I’m back again.  I just pressed the wrong knob on my stereo and had to re-tune all my 24 pre-set radio channels: oh the agony!  V.annoying considering I did the very same deed last night and tuned ’em all in again last night!  May be seeing K.R later, such an exciting life I lead!  As regards to your chocolate drinks, they’ll be brought next week when we arrive!  You can send your next letter or give it to me personally.  The choice is yours.

Adios, Adidas, Au Revoir, Auf Wiedersehen (pet), Arriverderci and Goodnight!

Love, A Mong XXX

COMMENTARY:

Written on various pieces of pastel writing paper and in a Forever Friends envelope with ink stamps on.  Also written “Hello Hello Mr Royal Mail Man” and “Contains no preservative, flavourings, colourings or freebies”.

Oh dear, where to start with this one.  The trip to Reading was obviously a high point that warranted so much detail!

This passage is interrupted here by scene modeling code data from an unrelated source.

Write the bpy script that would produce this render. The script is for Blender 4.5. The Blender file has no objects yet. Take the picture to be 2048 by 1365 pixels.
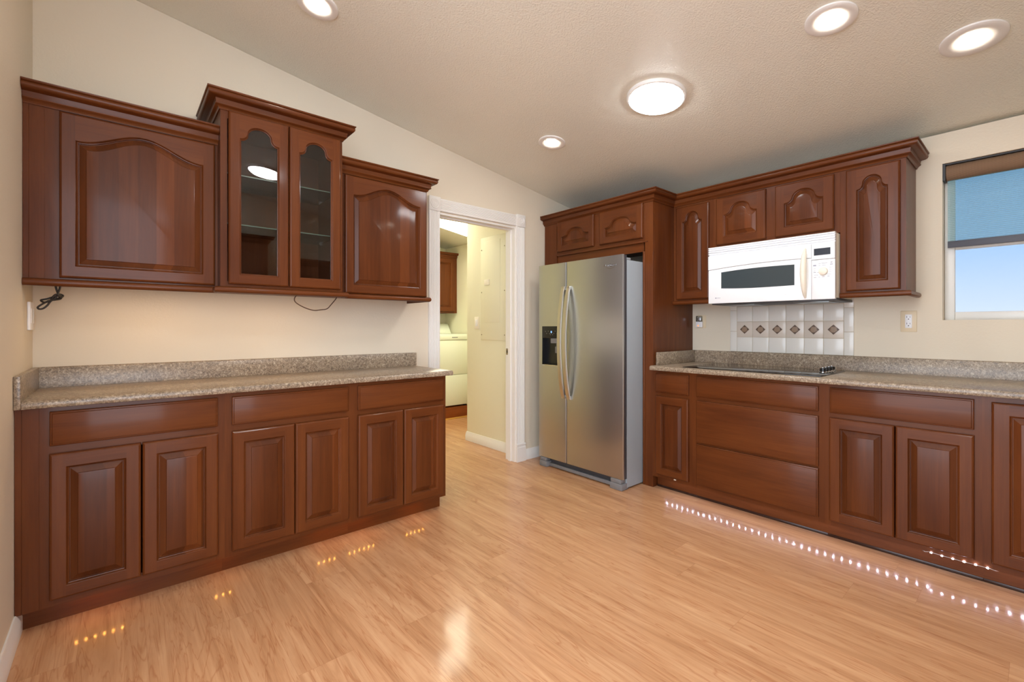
import bpy, bmesh, math, random
from mathutils import Vector, Matrix

# ---------------------------------------------------------------- camera, world, exposure
SC = bpy.context.scene
COL = SC.collection
YAW = math.radians(40.79)
cam_d = bpy.data.cameras.new('camera')
cam = bpy.data.objects.new('camera', cam_d)
COL.objects.link(cam)
cam.location = (0, 0, 1.2)
cam.rotation_euler = (math.pi / 2, 0, -YAW)
cam_d.sensor_width = 36.0
cam_d.lens = 912.4 / 2048 * 36.0
cam_d.shift_y = -26.5 / 2048
cam_d.clip_start = 0.05
SC.camera = cam
SC.view_settings.view_transform = 'Standard'
SC.view_settings.look = 'None'
SC.view_settings.exposure = 0.37
SC.view_settings.gamma = 1.0
SC.view_settings.use_curve_mapping = False
SC.cycles.use_denoising = True
SC.cycles.max_bounces = 10
SC.cycles.diffuse_bounces = 6
SC.cycles.glossy_bounces = 5
SC.cycles.transparent_max_bounces = 16
SC.cycles.sample_clamp_indirect = 6.0
SC.cycles.caustics_reflective = False
SC.cycles.caustics_refractive = False

L_TUBE = 42.0      # daylight tubes
L_CAN = 90.0       # recessed lamps
L_LAUN = 11.5      # laundry box light
L_UNDER = 15.0      # strips under the wall cabinets
L_LEDW = 110.0
L_LEDA = 70.0
W_SKY = 0.66
W_REAR = 7.6


def lin(r, g, b, a=1.0):
    f = lambda c: ((c / 255) / 12.92 if c / 255 <= 0.04045 else ((c / 255 + 0.055) / 1.055) ** 2.4)
    return (f(r), f(g), f(b), a)


def sky():
    w = bpy.data.worlds.new('sky')
    SC.world = w
    w.use_nodes = True
    nt = w.node_tree
    nt.nodes.clear()
    out = nt.nodes.new('ShaderNodeOutputWorld')
    bg = nt.nodes.new('ShaderNodeBackground')
    tc = nt.nodes.new('ShaderNodeTexCoord')
    sp = nt.nodes.new('ShaderNodeSeparateXYZ')
    nt.links.new(tc.outputs['Generated'], sp.inputs[0])
    rp = nt.nodes.new('ShaderNodeValToRGB')
    rp.color_ramp.elements[0].position = 0.0
    rp.color_ramp.elements[0].color = lin(170, 160, 145)
    rp.color_ramp.elements[1].position = 0.5
    rp.color_ramp.elements[1].color = lin(228, 238, 255)
    e = rp.color_ramp.elements.new(0.499); e.color = lin(190, 182, 168)
    e = rp.color_ramp.elements.new(0.515); e.color = lin(200, 221, 255)
    e = rp.color_ramp.elements.new(0.56); e.color = lin(140, 190, 252)
    e = rp.color_ramp.elements.new(0.8); e.color = lin(110, 170, 240)
    m = nt.nodes.new('ShaderNodeMath'); m.operation = 'MULTIPLY_ADD'
    m.inputs[1].default_value = 0.5; m.inputs[2].default_value = 0.5
    nt.links.new(sp.outputs['Z'], m.inputs[0])
    nt.links.new(m.outputs[0], rp.inputs[0])
    # added fill light: world brightened behind and left of the camera (-x, -y)
    rr = nt.nodes.new('ShaderNodeMapRange')
    rr.inputs['From Min'].default_value = 0.10; rr.inputs['From Max'].default_value = -0.30
    dt = nt.nodes.new('ShaderNodeVectorMath'); dt.operation = 'DOT_PRODUCT'
    dt.inputs[1].default_value = (0.72, 0.69, 0.0)
    nt.links.new(tc.outputs['Generated'], dt.inputs[0])
    nt.links.new(dt.outputs['Value'], rr.inputs['Value'])
    mx = nt.nodes.new('ShaderNodeMix'); mx.data_type = 'RGBA'
    nt.links.new(rr.outputs[0], mx.inputs[0])
    nt.links.new(rp.outputs[0], mx.inputs[6])
    c = lin(234, 243, 255)
    mx.inputs[7].default_value = (c[0] * W_REAR, c[1] * W_REAR, c[2] * W_REAR, 1)
    nt.links.new(mx.outputs[2], bg.inputs[0])
    bg.inputs[1].default_value = W_SKY
    nt.links.new(bg.outputs[0], out.inputs[0])


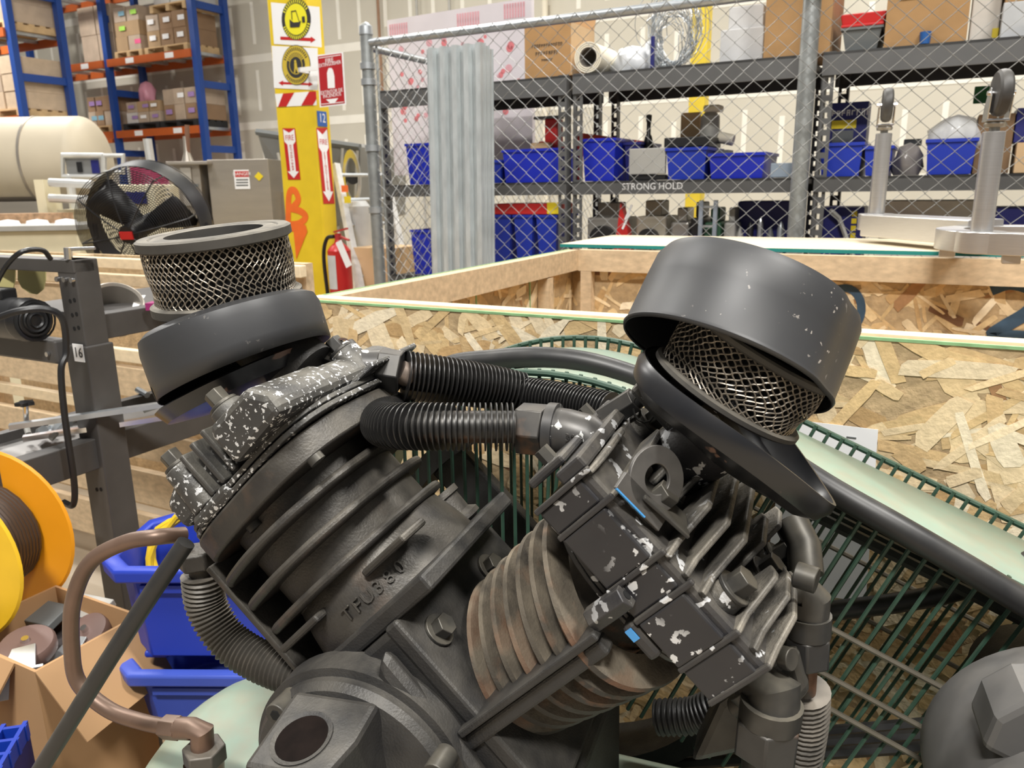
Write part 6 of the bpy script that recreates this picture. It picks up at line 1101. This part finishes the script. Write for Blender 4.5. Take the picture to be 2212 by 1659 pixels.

I was obsessed with the label Naf Naf and spent all my pocket money on either the clothing or the stationery range.  Odd, as I am not really into labels now.  ‘Nordsee’ was a real blast from the past.  There are still branches in Vienna.  I did have a brief flirtation with being a ‘Sab’ – one which Mum sensibly vetoed.

I wasn’t wrong about not watching Cocktail for ages.  I first saw it in Autumn 2009 whilst on holiday in Thailand.

Quite ashamed to see my distaste for Fry & Laurie immortalised in this way… I don’t think they were that bad!  Also, the fickleness of youth: one week I was all over watching ‘Baywatch’ by the next letter it was branded as ‘crap’.